A cada dia você mais nítido, mais completo, mais tímido e mais suave - e a lembrança das tuas mãos, os dedos tão longos, écomo se eles me tocassem ainda, na limpeza desinteressada do acaso.
(p. 70)

A oposição é de extrema beleza, e me parece evidente que ela aponta também para uma reflexão sobre as artes e seus recursos expressivos. Além dos dois discursos ideologicamente marcados - o de Tato e o da italiana -Breve espaço entre cor e sombra abre ainda espaço para a inserção de outras linguagens, que se manifestam em quatro trechos intitulados como os quadros de Tato Simmone.
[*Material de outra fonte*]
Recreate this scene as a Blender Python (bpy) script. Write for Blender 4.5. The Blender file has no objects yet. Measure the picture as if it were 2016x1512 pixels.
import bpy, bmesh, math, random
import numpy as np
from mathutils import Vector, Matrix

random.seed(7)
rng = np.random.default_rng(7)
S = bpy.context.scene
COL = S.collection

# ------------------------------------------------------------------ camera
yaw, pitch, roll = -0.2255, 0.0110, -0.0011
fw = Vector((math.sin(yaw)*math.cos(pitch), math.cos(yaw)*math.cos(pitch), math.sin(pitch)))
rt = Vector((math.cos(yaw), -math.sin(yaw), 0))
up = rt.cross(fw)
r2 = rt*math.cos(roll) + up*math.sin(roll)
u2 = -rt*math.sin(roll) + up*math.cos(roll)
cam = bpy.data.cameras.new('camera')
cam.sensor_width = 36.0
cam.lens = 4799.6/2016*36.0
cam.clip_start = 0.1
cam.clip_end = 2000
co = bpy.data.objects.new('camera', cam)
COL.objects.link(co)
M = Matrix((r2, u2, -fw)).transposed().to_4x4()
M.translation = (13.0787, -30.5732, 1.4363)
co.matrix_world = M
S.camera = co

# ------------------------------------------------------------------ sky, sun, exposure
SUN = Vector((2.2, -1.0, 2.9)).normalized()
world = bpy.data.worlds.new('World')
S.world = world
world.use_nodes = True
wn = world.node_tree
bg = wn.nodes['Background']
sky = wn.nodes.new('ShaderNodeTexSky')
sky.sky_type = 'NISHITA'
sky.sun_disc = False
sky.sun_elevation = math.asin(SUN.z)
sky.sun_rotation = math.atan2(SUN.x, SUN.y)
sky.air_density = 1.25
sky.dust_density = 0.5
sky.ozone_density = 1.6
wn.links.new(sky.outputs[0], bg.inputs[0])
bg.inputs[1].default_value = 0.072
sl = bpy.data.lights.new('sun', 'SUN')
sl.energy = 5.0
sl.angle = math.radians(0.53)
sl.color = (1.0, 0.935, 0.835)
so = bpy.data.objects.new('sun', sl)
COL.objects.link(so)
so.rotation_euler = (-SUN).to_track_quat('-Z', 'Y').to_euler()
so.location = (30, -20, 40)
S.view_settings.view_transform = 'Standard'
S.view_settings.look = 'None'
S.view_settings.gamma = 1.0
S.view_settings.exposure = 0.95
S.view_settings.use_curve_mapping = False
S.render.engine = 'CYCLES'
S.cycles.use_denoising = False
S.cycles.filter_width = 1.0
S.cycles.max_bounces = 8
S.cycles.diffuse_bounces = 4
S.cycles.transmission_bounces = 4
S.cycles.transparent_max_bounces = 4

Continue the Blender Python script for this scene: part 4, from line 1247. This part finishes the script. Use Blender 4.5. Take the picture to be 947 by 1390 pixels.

O primeiro deles - "Crianças" - surge logo após a verborragia teórica de Constantin e bem pode ser uma resposta pelo avesso. Porém, mais correto talvez seja atribuir-lhe a função de presentifica a obra pictórica de Tato, ao mesmo tempo em que tematiza a impossibilidade de transpor a contento uma linguagem artística para outra. Em vez de uma descrição ou comentário sobre os quadros, temos uma linguagem onírica, subjetiva, aparentemente desconectada do restante da obra. A mesma experiência se repete com "Immobilis sapientia" e com 'Réquiem", radicalizando-se em "Estudo sobre Mondrian", que traz a repetição monótona das mesmas expressões, num exercício puramente sintático.

No plano da estrutura romanesca, tais alternâncias discursivas ganham uma funcionalidade que se traduz em tensão no nível da leitura. Como se todos os elementos do romance, nos seus vários níveis, se unissem realizando a intenção maior do autor - fazer do texto um motivo de reflexão.